>> begin EXERCISE DATA
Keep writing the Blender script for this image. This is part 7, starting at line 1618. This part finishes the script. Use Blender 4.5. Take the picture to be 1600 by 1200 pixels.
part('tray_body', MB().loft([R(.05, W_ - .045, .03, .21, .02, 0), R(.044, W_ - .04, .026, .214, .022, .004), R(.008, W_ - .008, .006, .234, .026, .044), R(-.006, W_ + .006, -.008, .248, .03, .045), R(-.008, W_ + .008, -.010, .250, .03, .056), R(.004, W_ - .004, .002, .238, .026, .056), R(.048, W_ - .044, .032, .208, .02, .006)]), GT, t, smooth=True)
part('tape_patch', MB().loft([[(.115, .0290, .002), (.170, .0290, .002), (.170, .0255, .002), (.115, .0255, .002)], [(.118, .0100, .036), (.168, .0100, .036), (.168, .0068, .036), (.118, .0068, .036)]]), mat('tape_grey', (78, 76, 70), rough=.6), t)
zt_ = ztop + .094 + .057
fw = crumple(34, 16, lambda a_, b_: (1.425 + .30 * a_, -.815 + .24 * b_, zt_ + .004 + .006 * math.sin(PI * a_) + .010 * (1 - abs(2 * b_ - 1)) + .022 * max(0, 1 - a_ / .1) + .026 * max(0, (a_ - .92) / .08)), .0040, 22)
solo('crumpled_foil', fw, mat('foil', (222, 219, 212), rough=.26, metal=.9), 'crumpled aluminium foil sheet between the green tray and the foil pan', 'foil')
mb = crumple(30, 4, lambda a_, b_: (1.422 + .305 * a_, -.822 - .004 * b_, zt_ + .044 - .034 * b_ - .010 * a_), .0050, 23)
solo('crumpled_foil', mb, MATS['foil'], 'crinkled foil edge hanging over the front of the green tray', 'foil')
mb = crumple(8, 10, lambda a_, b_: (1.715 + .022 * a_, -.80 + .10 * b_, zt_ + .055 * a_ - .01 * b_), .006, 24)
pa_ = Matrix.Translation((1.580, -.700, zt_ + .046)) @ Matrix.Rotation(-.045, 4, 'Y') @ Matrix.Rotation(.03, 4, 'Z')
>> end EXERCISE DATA
>> begin EXERCISE DATA
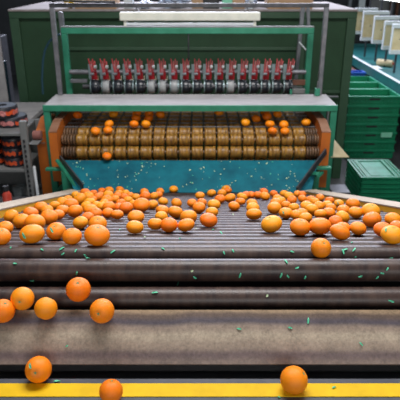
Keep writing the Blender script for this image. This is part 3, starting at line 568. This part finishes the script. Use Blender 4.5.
>> end EXERCISE DATA
>> begin EXERCISE DATA
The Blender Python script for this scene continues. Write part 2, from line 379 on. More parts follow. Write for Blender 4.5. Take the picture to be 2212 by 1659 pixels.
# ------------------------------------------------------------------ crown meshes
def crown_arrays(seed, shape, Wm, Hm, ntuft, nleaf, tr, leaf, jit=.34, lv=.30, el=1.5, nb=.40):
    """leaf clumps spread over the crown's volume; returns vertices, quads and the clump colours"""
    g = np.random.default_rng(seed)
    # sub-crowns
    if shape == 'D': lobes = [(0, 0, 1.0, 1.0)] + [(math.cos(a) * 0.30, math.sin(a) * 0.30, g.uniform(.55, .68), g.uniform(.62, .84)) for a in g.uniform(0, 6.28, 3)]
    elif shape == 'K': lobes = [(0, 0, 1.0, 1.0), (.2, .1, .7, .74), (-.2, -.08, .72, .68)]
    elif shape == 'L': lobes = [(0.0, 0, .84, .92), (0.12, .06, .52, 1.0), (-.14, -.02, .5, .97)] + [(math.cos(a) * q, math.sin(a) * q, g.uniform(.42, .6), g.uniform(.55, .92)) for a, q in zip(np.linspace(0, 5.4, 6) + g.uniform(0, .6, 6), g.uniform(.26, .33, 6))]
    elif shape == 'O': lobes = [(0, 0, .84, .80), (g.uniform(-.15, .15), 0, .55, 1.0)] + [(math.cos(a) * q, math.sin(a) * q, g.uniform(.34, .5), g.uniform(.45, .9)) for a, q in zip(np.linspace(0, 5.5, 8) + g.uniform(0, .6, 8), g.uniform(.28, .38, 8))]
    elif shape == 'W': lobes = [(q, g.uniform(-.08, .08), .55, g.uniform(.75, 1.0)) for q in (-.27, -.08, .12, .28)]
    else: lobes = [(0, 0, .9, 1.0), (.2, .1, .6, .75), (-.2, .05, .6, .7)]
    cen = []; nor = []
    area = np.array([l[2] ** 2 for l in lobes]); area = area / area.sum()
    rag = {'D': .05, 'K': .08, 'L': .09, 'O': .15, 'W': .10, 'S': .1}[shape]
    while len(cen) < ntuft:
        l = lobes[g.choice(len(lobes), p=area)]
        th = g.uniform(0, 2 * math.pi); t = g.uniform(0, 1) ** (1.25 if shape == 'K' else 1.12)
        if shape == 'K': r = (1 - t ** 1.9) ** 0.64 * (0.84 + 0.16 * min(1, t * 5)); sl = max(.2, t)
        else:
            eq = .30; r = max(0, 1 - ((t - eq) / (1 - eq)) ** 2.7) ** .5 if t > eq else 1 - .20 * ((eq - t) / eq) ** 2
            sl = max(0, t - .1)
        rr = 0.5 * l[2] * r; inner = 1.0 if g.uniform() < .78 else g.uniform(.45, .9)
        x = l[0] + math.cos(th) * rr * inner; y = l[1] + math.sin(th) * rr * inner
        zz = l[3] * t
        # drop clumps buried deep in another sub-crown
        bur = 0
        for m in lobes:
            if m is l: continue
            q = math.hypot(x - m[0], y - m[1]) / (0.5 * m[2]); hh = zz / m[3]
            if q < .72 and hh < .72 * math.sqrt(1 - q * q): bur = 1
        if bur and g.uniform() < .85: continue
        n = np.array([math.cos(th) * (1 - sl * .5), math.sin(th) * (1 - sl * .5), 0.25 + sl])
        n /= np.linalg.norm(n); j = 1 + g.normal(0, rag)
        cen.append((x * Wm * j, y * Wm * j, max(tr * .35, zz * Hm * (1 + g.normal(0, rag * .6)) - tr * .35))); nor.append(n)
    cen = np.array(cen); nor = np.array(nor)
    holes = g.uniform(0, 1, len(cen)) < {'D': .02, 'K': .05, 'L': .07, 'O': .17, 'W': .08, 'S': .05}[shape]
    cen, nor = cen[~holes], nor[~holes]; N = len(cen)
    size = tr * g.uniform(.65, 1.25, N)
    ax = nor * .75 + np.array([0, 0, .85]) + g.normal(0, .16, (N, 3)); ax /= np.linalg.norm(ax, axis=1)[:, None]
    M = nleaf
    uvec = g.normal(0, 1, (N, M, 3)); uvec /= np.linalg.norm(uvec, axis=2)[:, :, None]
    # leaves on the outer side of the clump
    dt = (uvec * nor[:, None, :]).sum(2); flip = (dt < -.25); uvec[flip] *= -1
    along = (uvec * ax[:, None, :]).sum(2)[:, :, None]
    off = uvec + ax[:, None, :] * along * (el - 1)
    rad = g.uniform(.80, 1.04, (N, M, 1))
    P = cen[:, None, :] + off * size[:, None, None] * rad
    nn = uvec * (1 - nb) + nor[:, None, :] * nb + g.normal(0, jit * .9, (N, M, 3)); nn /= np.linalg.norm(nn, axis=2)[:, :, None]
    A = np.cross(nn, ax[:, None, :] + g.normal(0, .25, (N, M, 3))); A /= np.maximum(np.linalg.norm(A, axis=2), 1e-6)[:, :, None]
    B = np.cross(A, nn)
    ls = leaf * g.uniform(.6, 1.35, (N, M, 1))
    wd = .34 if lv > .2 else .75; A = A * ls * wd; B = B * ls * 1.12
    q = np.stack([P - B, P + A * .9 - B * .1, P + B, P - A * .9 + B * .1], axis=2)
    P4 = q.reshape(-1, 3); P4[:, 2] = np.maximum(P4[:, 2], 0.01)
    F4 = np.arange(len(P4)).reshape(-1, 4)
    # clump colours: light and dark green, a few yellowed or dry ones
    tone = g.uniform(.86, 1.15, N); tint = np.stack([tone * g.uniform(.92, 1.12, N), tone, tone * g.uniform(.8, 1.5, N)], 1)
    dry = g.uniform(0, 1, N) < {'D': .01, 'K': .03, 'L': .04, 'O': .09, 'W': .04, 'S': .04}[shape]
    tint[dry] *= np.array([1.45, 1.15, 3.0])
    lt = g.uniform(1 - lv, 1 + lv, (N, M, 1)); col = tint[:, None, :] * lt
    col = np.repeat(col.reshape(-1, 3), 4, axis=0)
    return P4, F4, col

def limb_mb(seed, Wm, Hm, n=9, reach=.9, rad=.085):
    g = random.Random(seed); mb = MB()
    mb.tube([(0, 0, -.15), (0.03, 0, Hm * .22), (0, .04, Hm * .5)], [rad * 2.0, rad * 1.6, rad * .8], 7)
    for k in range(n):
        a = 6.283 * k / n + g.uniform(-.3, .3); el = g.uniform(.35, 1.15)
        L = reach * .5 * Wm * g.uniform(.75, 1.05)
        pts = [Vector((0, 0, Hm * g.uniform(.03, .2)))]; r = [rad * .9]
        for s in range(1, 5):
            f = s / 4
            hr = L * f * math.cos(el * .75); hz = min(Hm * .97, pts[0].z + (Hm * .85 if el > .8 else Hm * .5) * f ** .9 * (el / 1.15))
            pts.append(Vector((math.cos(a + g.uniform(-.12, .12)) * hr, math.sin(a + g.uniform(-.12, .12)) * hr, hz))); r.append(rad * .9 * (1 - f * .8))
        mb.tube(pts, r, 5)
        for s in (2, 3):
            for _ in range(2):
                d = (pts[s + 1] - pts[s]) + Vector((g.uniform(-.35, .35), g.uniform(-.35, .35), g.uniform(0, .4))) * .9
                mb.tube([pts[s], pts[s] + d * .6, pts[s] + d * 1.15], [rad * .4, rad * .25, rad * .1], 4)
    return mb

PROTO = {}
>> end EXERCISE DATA
__TASK DESCRIPTION__
Scan the material above. Extract every line in which the word "image" occurs.

__COMPLETE OUTPUT__
Keep writing the Blender script for this image. This is part 7, starting at line 1618. This part finishes the script. Use Blender 4.5. Take the picture to be 1600 by 1200 pixels.
Keep writing the Blender script for this image. This is part 3, starting at line 568. This part finishes the script. Use Blender 4.5.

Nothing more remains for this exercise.